Artwork: Santu Mofokeng, Concert at Sewefontein, Bloemhof (1989). Silver gelatin print. 100 x 150 cm. Private collection.
Artist Santu Mofokeng Title Concert at Sewefontein, Bloemhof Date 1989 Materials Silver gelatin print Dimensions 100 x 150 cm Edition Edition of 5 Credit Private collection

In 1988, Mofokeng began documenting the lives of tenant labourers in the township of Bloemhof, North West Province. The resulting series of three interconnected photo-essays offers intimate insight into a small poverty-stricken community and their participation in South Africa’s democratic election. These essays form part of a larger project, Mofokeng's Stories (1986–2004), a photobook of eighteen parts, which was included in the exhibition Photo book! Photo-book! Photobook! at A4.

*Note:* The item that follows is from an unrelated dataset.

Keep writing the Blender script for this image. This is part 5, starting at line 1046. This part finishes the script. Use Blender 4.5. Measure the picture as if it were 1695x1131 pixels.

“I am interested in the ambiguity of things,” the late photographer Santu Mofokeng wrote. “This comes not from a position of power, but of helplessness.” In many of his pictures, this ambiguity appears as a spreading opacity, a diaphanous pall of rising smoke, mist or dust. Mofokeng grew up, he wrote in his essay Caves, “on the threshing floor of faith…and while I feel reluctant to partake in this gossamer world, I can identify with it.” An agnostic observer attuned to the spiritual lives of others, the pervasive haze that softens so many of his pictures more often takes on a poetic significance. There is to all Mofokeng’s works a distinct quietude – the artist looking not to political drama but to life’s minutiae, those “things I ordinarily do or see.” The tumult of the times, Mofokeng believed, need not be made explicit in photographs. Rather, he suggested, “the violence is in the knowing”; latent in the very places and people he pictured. "His voice, his awareness of where he was in space and history, his ability to think around what he was doing,” Joshua Chuang said of the artist in conversation with Sean O'Toole at A4, “wasn’t predictable but open and raw and simultaneously hidden."